Mas os Talking Heads prometiam algo diferente: o cineasta se identificava com a versão mais cerebral e criativa de subversão que eles representavam. Em Mulheres do Século 20, isso é explicitado quando o garoto que bate no adolescente chama ele — e os fãs da banda de David Byrne — de “art fags” (algo como “bichas das artes”). E posteriormente, picha o carro da sua mãe: de um lado, art fag; do outro, Black Flag, influente banda punk californiana formada em 1976.

Esse acontecimento resulta em uma das cenas mais bonitas, embalada por The Big Country (do álbum More Songs About Buildings and Food, de 1978), quando a mãe de Jamie e um amigo da família (interpretado por Billy Crudup) resolvem dar uma chance para ouvir os discos que os mais jovens apreciam, tentando entender o que era o Black Flag e quem eram os art fags. Quando escutam o primeiro, não aguentam nem um minuto. Mas quando colocam Talking Heads, dançam juntos dentro do quarto e afirmam que eles preferem, sim, os art fags.

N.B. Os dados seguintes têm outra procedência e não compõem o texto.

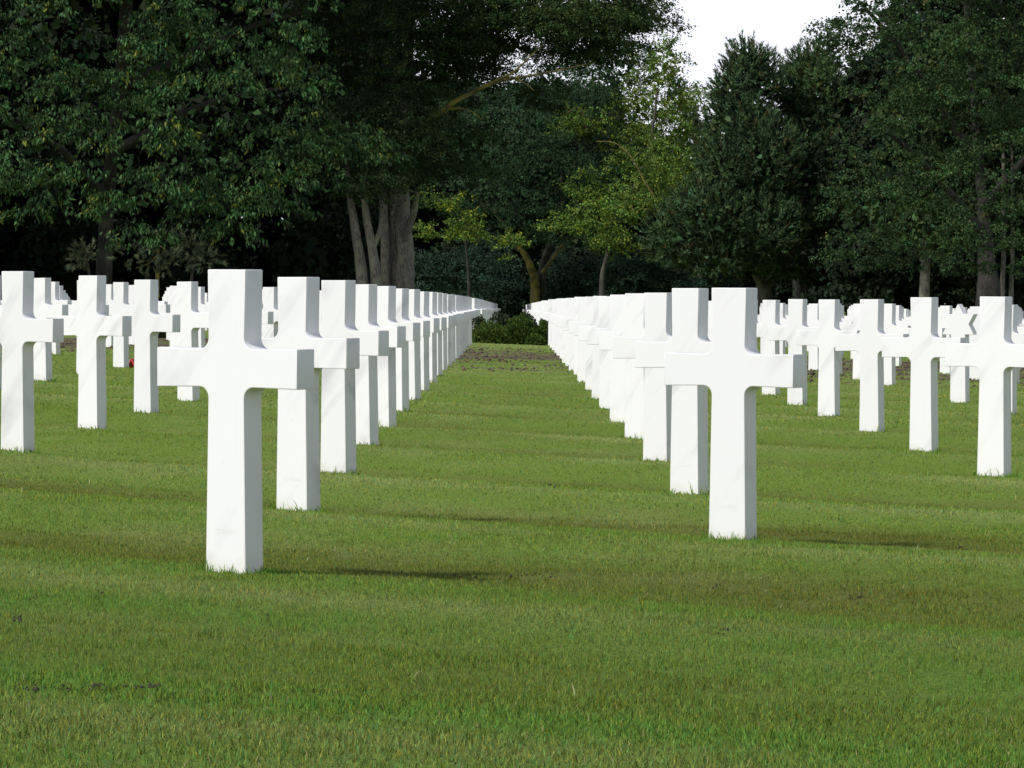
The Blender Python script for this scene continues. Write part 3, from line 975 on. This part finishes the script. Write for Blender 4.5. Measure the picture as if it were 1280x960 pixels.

20th Century Women é, em essência, um filme sobre como nos formamos através da cultura, da política e da escuta. Música, feminismo, sexualidade, leitura, convivência e resistência estão costurados com delicadeza e inteligência, com uma trilha sonora impecável que ainda inclui DEVO, Siouxsie and the Banshees, Suicide e David Bowie. É um daquelas obras que nos marcam e que a gente sai indicando para todo mundo que também ama música e, obviamente, David Byrne e sua turma.